OFG Self-Compensating Magnetometer (SCM) System for AUVs

Ocean Floor Geophysics (OFG) offers the only Self-Compensating Magnetometer (SCM) system that can operate with the sensor mounted inside an Autonomous Underwater Vehicle (AUV) to acquire high resolution, high quality magnetic data that is automatically compensated and corrected to remove the effects of the vehicle on the magnetic data. Click here to download the OFG SCM brochure

Magnetic data is an essential mapping tool for geological, mineral, archeological, geotechnical, resource, and environmental applications. However, a magnetometer when installed inside an AUV, records the magnetic field of these features and is often overwhelmed by the heading- and attitude-dependent magnetic fields of the vehicle. Magnetometers can be mounted away from the AUV with specialized mounting apparatuses (e.g. a towed body or pole mounts), but at the cost of increased complication to launch and recovery operations and risk to vehicle safety. To produce useful data from a magnetometer mounted inside the body of an AUV, it is necessary to compensate not only for the attitude of the AUV in the earth's field, but also for secondary effects related to the strength of the electric currents flowing in the vehicle propulsion and vehicle control circuits.

OFG has solved this problem by developing the patent-pending OFG SCM--a system containing procedures and software that correct and compensate for the internal magnetic field caused by the heading, attitude, and electric current effects of the AUV.

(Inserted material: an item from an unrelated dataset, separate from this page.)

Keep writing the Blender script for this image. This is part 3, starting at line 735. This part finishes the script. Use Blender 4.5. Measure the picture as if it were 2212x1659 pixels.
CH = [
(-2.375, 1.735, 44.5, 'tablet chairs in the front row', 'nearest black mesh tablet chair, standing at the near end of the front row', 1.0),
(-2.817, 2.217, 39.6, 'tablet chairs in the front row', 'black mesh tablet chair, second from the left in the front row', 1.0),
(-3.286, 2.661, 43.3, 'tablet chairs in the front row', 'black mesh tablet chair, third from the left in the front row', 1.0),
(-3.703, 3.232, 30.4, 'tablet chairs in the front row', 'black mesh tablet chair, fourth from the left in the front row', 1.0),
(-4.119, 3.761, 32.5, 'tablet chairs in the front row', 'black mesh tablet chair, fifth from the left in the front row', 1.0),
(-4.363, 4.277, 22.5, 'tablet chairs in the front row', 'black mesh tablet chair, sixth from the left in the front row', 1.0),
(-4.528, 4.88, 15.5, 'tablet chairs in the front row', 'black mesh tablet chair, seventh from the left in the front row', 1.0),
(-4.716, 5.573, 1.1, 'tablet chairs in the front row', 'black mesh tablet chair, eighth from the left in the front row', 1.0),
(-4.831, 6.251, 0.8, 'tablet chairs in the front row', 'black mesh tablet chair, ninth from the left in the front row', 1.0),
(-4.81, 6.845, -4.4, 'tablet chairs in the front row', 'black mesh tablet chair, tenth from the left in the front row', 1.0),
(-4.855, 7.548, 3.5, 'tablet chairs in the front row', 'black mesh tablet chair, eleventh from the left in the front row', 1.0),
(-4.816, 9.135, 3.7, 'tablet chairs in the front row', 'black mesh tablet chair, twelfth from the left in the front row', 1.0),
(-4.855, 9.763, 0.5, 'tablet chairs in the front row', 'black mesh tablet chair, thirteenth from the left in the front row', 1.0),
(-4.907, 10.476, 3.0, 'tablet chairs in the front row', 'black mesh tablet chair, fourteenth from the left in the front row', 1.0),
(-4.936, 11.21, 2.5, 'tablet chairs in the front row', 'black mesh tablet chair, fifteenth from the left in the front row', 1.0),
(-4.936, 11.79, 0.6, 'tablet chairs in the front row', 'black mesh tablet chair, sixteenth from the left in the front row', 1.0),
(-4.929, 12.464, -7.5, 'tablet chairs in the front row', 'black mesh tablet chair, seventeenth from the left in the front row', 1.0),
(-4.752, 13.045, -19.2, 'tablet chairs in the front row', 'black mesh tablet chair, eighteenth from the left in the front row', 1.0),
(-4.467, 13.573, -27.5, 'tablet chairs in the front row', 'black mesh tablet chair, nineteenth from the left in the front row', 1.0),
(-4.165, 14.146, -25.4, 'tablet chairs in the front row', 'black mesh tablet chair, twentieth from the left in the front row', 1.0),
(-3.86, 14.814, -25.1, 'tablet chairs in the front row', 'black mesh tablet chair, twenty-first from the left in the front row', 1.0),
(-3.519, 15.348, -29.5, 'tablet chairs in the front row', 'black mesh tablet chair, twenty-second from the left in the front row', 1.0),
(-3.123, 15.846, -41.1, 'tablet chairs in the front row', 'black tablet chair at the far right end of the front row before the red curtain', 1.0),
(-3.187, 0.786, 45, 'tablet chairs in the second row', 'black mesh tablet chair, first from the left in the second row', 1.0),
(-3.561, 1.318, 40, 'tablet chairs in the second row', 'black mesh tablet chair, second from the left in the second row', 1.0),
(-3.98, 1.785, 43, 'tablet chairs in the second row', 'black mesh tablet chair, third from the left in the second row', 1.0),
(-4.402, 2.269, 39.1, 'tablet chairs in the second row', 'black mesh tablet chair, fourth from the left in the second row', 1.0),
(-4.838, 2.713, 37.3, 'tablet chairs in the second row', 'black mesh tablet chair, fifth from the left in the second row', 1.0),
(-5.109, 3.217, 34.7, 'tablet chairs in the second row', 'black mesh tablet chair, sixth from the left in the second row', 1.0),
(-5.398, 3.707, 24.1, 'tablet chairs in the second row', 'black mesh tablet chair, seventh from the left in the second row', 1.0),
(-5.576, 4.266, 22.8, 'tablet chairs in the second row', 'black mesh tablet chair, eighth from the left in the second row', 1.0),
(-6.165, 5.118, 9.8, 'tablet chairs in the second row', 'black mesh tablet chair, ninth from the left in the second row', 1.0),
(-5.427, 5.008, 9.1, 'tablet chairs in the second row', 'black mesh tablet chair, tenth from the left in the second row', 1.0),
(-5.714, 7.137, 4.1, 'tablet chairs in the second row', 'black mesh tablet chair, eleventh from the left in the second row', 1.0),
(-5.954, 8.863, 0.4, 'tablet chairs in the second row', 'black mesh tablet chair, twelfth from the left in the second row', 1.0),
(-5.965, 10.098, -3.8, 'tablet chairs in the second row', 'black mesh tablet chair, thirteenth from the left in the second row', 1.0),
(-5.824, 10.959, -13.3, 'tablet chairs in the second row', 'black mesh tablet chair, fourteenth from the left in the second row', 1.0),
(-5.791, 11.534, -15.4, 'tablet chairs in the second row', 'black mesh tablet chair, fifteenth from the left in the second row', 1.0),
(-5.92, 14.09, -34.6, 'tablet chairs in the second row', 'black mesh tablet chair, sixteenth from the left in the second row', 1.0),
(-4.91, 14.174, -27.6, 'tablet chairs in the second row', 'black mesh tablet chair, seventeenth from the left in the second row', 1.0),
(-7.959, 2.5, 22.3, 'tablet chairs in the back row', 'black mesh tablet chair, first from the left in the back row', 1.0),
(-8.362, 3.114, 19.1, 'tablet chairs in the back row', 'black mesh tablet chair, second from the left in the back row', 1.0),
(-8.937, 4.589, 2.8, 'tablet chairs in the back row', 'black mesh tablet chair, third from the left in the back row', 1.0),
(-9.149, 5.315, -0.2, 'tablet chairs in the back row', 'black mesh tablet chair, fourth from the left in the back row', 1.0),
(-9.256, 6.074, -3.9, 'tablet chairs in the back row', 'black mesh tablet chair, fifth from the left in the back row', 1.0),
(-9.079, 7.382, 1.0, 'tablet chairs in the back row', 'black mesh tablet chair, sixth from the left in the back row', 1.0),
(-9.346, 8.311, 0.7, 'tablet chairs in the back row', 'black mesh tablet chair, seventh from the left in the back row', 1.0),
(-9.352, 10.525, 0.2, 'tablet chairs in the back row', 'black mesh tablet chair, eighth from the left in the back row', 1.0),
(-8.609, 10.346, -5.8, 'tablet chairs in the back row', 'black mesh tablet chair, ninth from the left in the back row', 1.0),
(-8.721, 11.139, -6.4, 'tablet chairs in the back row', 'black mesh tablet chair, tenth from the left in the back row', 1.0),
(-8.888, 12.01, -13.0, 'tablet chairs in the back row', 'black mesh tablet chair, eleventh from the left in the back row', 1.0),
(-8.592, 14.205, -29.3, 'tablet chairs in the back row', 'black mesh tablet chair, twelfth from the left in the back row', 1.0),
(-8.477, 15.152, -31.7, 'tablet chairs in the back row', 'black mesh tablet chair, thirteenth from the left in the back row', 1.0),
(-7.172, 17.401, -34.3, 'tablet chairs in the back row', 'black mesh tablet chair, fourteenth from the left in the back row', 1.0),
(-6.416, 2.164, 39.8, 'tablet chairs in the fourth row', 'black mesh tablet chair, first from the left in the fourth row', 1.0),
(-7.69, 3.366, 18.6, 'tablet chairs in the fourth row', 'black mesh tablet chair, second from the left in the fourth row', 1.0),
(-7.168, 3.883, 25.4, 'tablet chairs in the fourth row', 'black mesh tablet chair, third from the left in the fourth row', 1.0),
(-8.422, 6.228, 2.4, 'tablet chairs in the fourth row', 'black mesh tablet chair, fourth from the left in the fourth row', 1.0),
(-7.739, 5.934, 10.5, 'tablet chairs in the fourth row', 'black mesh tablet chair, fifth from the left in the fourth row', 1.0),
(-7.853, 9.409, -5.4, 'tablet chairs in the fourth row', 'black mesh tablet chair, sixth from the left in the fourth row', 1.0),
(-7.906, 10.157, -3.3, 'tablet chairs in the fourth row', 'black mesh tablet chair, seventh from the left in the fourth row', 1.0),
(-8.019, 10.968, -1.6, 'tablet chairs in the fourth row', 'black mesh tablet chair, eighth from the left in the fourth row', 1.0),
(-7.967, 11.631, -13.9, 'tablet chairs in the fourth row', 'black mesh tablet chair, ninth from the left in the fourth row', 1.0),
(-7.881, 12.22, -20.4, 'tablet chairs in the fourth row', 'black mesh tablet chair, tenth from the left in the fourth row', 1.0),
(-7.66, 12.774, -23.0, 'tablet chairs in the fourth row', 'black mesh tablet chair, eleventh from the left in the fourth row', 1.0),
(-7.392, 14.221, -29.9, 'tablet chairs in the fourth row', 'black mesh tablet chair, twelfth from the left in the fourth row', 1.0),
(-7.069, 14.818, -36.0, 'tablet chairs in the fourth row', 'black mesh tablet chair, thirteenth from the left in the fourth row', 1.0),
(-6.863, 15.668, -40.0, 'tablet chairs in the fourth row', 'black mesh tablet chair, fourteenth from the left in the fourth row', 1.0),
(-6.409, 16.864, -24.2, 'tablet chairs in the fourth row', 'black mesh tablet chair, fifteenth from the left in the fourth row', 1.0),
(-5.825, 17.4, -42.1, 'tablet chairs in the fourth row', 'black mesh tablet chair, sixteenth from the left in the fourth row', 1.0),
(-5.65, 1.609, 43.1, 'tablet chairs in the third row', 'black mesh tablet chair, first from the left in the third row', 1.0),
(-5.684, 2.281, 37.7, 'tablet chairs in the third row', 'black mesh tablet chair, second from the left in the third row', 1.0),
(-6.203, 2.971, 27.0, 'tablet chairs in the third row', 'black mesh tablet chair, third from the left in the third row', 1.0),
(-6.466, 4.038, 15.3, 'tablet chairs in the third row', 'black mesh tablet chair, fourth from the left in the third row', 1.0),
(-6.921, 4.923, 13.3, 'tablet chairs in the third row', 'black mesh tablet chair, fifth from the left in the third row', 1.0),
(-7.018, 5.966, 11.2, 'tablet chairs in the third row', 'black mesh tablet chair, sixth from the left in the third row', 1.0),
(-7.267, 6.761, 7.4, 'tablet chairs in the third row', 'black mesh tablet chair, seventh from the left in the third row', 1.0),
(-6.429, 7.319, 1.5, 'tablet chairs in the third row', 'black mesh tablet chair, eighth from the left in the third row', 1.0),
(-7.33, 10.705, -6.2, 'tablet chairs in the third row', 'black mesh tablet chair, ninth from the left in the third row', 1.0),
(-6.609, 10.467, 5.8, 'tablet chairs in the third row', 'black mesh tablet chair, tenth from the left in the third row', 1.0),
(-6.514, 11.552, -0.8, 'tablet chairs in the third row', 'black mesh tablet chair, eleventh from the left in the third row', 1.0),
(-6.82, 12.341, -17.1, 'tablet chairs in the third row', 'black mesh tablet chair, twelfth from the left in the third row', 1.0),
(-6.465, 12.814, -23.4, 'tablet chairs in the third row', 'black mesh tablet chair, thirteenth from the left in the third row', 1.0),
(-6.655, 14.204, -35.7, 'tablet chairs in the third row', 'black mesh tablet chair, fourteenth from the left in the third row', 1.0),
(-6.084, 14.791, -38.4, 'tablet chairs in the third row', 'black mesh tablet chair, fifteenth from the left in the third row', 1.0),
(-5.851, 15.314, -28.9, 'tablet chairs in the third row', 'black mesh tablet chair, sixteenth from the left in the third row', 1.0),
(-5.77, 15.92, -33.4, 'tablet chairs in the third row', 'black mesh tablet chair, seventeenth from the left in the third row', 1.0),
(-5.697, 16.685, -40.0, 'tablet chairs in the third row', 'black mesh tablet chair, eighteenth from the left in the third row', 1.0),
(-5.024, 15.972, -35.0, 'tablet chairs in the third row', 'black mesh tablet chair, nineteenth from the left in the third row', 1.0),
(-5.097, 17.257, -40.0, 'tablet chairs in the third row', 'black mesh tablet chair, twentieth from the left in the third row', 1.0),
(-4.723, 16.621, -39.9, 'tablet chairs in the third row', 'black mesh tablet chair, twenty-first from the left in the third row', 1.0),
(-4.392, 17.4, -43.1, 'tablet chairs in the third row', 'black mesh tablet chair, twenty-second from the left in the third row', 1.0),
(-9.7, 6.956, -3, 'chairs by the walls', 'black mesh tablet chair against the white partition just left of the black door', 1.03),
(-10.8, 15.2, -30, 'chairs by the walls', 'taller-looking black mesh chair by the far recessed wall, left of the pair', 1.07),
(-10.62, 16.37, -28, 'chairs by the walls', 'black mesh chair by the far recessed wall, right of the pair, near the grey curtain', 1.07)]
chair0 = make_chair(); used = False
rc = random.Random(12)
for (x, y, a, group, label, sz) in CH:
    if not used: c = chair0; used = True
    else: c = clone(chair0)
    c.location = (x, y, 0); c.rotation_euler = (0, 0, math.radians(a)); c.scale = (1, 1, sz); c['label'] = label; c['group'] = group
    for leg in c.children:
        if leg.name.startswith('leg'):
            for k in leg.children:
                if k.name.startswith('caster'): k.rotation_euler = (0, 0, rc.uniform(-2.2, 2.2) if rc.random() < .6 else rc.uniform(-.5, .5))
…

The figure shows an example of magnetic data collected and processed by OFG on a deep sea AUV survey(1) with the raw magnetic data (left) and the final processed residual magnetic field (right). The same processes used to generate the data shown in these plots have been integrated into the OFG SCM system. The OFG SCM system outputs the raw magnetic field readings and the corrected magnetic field in real time.

The OFG SCM system is a combination of a subsea magnetometer sensor (100m or 6000m depth rated versions), processor/data logger, mechanical calibration procedure, and proprietary software alogorithm that computes a suite of correction coefficients and applies them to calculate the compensated and corrected magnetic data in real time.

Applications

  • Geological
    • Exploration
      • Geological units
      • Alteration definition
      • SMS detection
    • Geological domain and lithology definition
    • Environmental baseline surveys
    • Structural interpretation
    • 3D inversion models of susceptibility
  • Geotechnical applications
    • Pipeline or cable tracking: magnetics are capable of following buried pipelines or cables where acoustic imaging becomes compromised
    • Archeology
    • Other applications
      • Ship signatures
      • Mine countermeasures
      • UXO detection

    High Level Technical Feature

    • Provides a simple and robust compensation for the changing magnetic signature of the AUV that overlays the magnetic signal of interest
    • Real-time recording and output of high quality compensated and corrected magnetic data (<<20nT to 10nT) from magnetometer installed inside the AUV body
    • No expert or knowledge of magnetic data processing is required to calculate the changing magnetic signature and compensation coefficients in order to remove the varying field of the AUV
    • No knowledge of the local magnetic reference field (IGRF) is required by the sensor or the user to calculate and apply the compensation coefficients needed to remove magnetic variations
    • Vehicle compensation manoeuvres can be executed near the bottom regardless of magnetic gradients near the seafloor
    • Compact 6000m depth rated Ti pressure vessels (tested to 9000m depth)
      • Sensor: 2" diameter x 10.25" length including bulkhead connector
      • Processor/data logger: 3.5" diameter x 8.5" length including bulkhead connectors(2)
    • 3-axis 0.5nT magnetometer
      • Corrected magnetic intensity for three components and total field
      • Raw magnetic intensity for three components and total field
    • Simple and robust data exchange between SCM and host AUV
      • ASCII messages over Ethernet UDP/IP
      • User-configurable UDP ports
    • Single standard subsea connector for power and data
    • Low power consumption (12V DC, 65mA)
      • <1W sensor power draw
      • <7W processor/data logger power draw(2)

    1) S. Bloomer, P. Kowalczyk, J. Williams, T. Wass, and K. Enmoto. "Compensation of Magnetic Data for Autonomous Underwater Vehicle Mapping Surveys." Autonomous Underwater Vehicales (AUV), 2014 IEEE/OES Conference. Oxford, MS, USA. October 2014.

    2) No SCM processor/data logger is required with the SCM models for Kongsberg Hugin AUVs; the SCM software runs on the Hugin payload processor. Software can be adapted to run on other client-supplied AUV payload processors upon request.